China is on the rise and growing. The Chinese middle class, which has the means to travel and spend money, is more numerous than all citizens of North-America. This global trend is likely to continue where Asia will continue to grow and prosper. 

This is, by and large, good news and all countries, including mine, are increasingly looking towards Asia, including China, in developing our relations. 

We are, however, also very mindful of the differences between China and Western countries. We sometimes see the world differently. We do not always share the same values. We do and will have our differences, for example on human rights. Therefore, our cooperation in the Arctic, and elsewhere, needs to be transparent and based on reciprocity and mutual respect. 

We welcome China´s and other Asian countries interest in our region as long as international rules are respected. In fact, landmark negotiations on potential future Central Arctic Fisheries have recently been concluded between ten states, including Iceland, United States, Russia, China, Japan and South Korea. This is the kind of cooperation that we want – built on scientific evidence and international law.

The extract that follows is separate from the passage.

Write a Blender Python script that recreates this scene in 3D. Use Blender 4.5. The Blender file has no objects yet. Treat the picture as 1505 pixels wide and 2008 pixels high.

Our bilateral relations with China are also good, for example in the field of geothermal energy and scientific cooperation. We also have a well-functioning bilateral free-trade agreement with China, which has benefitted both countries. 

My only remark is the fact that we do not have a similar free trade agreement with the United States – our closest Ally and most important market – and I have used this visit in Washington to reiterate that point.

And this, ladies and gentlemen, brings me to my third and final point; the importance of American leadership going forward.

There are so many things we tend to take for granted. Democracy, rule of law, human rights. But these are not sure things. They must be protected and preserved.

The history of our two nations, the very existence of the trans-atlantic link, is all about those values. The reason why the Americans came to Iceland in 1941 was to uphold freedom against the threat of tyranny.

And following the war America shaped the world order on the basis of security, free trade and the values of free and open societies. And the world has prospered.

Now we see new superpowers emerging. But if given the opportunity to shape the world we live in; will they have positive effects?

We often talk about the free world as a part of the world. Why? Because there is part that is not free. Democracy and freedom are not terms in an international agreement – they are a way of life. Freedom of speech in our understanding also means freedom after speech.
The things we take for granted can easily disappear. The new world order could be totally different from the one that has brought us freedom, security and prosperity over the last seven decades.

This is not the time to be disengaged. This is not the time leave the stage to others. We need positive leadership in these times of rapid changes. We need solidarity between nations that share the same values.

Ronald Reagan described America as a shining city upon a hill. We still need that vision. Now perhaps more than ever.

Ladies and gentlemen,
I want to end my speech by stressing the importance of Iceland´s relationship with the United States. It stands on solid ground and benefits both countries. We have a strong defence cooperation, excellent people-to-people contacts through tourism and frequent flight connections. We look forward to our continued engagement in Arctic affairs as Iceland assumes chairmanship in the Arctic Council and there is still untapped potential in our trade relations. 

We will continue to look for US leadership in the global arena in times of increased uncertainties - with Russia growing more assertive, China more confident, and Europe preoccupied with internal affairs.

Old alliances must be maintained and nurtured and in Iceland you have a long-standing and trustworthy Ally. These are testing times and together we must champion of our common values, multilateralism, which both our countries gain from, and the international rules-based order.

Thank you for your attention and I look forward to the discussions.